Seems to me interior walls/ceilings leading to unused rooms could be insulated, and radiator plumbing could be zoned in a way that would allow for shutting off flow to radiators of unused rooms. Is this crazy? Am I missing something? Seems like adding a layer of rigid foam + another layer of drywall (and adjusting casing/trim as needed) for affected interior walls would work and laying down some kind of seasonal insulating "blanket" of some kind on the upstairs floors would help create this protected area.

Would love to hear thoughts/comments.
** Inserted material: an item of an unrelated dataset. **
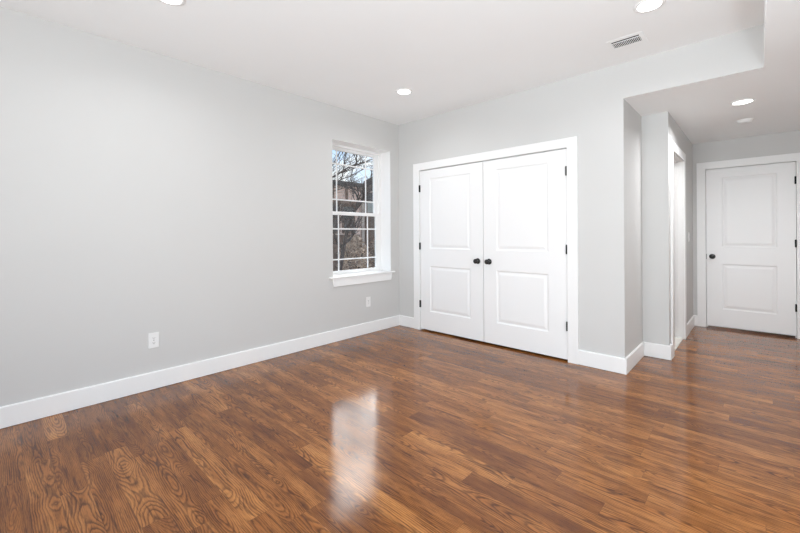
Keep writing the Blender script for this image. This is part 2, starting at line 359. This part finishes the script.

Thanks.

Ben

Ben,

You mentioned the word "zone" in the 2nd paragraph of your post, and THAT is a very popular way that heating technicians tackle & solve this problem --------hot water heating systems are very amenable to installing 3 or 4 "zones" (zone valves) of hot water heating plumbing (providing the cellar is open (dug out) and allows access to install the copper tubing (or PEX plastic tubing)-----each room in the house is piped to contain 3 or 4 separate zones, each controlled with its own T-stat, so that the T-stat to the rarely used room could be set to 50 or 60 degrees, while the frequently-used rooms can be set to 72 degrees .

Google "Taco Zone Valves" to view what these valves look like and Google "Zone Valve hydronic piping arrangements" to see how the zones are arranged in a typical residential house-----this work would require an estimate from several hydronic (hot water) heating installers in your area to get the best price estimate.

In practice, each room(s) would be on its own separate T-stat throughout the house, and the heat to that room could be easily raised if it had to be used periodically by simply turning up the T-stat to that particular room---the other rooms in the house would be "on their own set T-stat", of say 70 degrees for the frequently occupied living quarters.